After serving as chief operating officer for The University of Southern Mississippi Gulf Coast campus for the last year and a half, Dr. Ken Malone is leaving that position to focus on his duties as chair of the Department of Economic and Workforce Development.

Malone will be replaced by an Associate Provost. He was a hired as a less than half-time Department Chair, with a salary of $49,500 a year, and as a less than half-time Chief Operating Officer, also with a salary of $49,500, so no Board approval of his appointment would be required--the threshold is $50K. But there has been no announcement that his salary is being cut by $49,500...

In the judgment of sources on the USM campus, Malone's mismanagement of the Gulf Park facility and his long string of unflattering stories in the press made him vulnerable to remaining rivals on the henchcrew, particularly Joan Exline, who is in charge of accreditation, and Cynthia Moore. It is to be hoped that he will return to the chemical industry well before Shelby Thames' term in office expires in May 2007.

Today's big news comes out of the monthly meeting of the Mississippi IHL Board of Trustees, which controls USM along with 7 other state unversities. A new IHL Commissioner has been urgently needed to replace Richard Crofts, who came out of retirement to serve on an interim basis and is due to leave in December. The Board chose Tom Meredith, who is currently the Chancellor of the Georgia state system. Meredith, not so coincidentally, led a workshop for the Board in February--on the topic of a strong-commissioner model for system boards of trustees. His attitude toward USM is, at present, unknown, but the initial expectation is for him to continue Crofts' policy of keeping Shelby Thames on a short leash. Meredith has a track record of siding with university presidents against sports boosters; considering that USM athletic supporters demanded the removal of Horace Fleming in 2001 and played a substantial role in the coronation of Shelby Thames in 2002, this is a positive sign. Whether he will tend to privilege the Univesity of Mississippi and Mississippi State over USM remains to be seen.

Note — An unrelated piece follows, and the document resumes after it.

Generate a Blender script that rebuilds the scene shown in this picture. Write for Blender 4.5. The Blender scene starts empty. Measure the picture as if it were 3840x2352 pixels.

Meredith is almost certainly a big improvement on Eric Clark, Mississippi's Secretary of State, who was reportedly being considered by the Board, but according to a story in Tuesday's Jackson Clarion-Ledger, did not end up being interviewed for the position. Putting a professional politician in charge of Mississippi's state universities would not help USM solve its problems, and could easily exacerbate them.